Stage Presence, Thesis Exhibition for the Bard MFA Class of 2024, Presented by the Milton Avery Graduate School of the Arts
Installation view, “Absolutely Maybe,” Bard MFA thesis exhibition in 2022. Photo by Chris Kendall
In its standard usage, the phrase “stage presence” refers to a performer’s capacity to command the attention of a room. The phrase was also used by art critic Michael Fried in 1967 to condemn minimalist artists’ rejection of modernist artistic values of autonomy and absorption. In Fried’s account the minimalists instead embraced “the situation” in which an art object and viewer existed together, reflexively confronting an audience with their relationship to viewing. Following Fried’s essay, the phrase has had many more lives within artistic contexts, from a postmodern reclamation to a contemporary embrace of its more commonplace associations.

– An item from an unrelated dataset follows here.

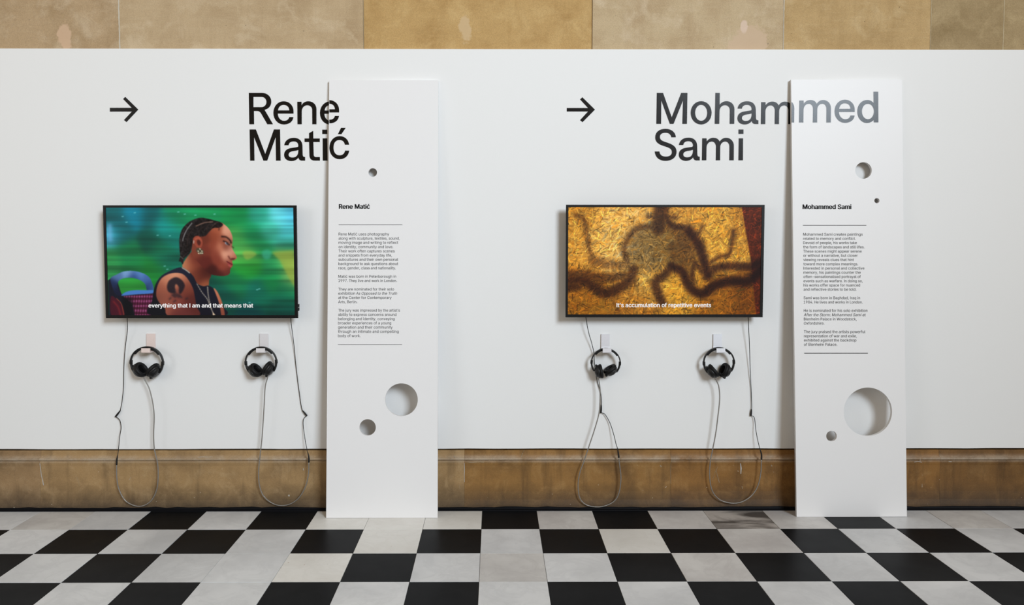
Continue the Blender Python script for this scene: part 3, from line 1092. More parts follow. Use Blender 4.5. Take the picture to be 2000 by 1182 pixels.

When taken together, the distinct artistic practices of the Bard MFA Class of 2024 resonate with issues of stage presence. Experimentation with display structures; activations of text in space; investigations into mapping and absence; disruption of voice and conventional notions of authorship; emphasis on the scale of the body; and integration of theatrical techniques such as props or backdrops are just a few of the strategies by which these artists explore modes of presence, viewership, and relationality.
The Bard MFA thesis exhibition features works by MFA candidates Kaur Alia Ahmed, June Canedo de Souza, Francesse Dolbrice, Camonghne Felix, Christina Graham, Tallulah Haddon, Lara Carmen Hidalgo, Sam Lasko, Khan Lee, Lotte Leerschool, Eli Benjamin Neuman-Hammond, Mira Putnam, Anna Roberts-Gevalt, Natalia Rolón Sotelo, Francie Seidl Chodosh, Sydney Spann, Allie Taylor, Lauren Tosswill, Nora Treatbaby, Marty Two Bulls Jr., Sam Wenc, Alexa West, and Drew Zeiba.
Stage Presence is coordinated by Marina Caron (MA ’23), a graduate of the Center for Curatorial Studies at Bard College (CCS Bard). Caron is a curator, writer and researcher based in New York City. Her thesis exhibition, Bettina: The Fifth Point of the Compass, focused on the work of the prolific and under-recognized artist Bettina Grossman (b. New York, 1927; d. New York, 2021).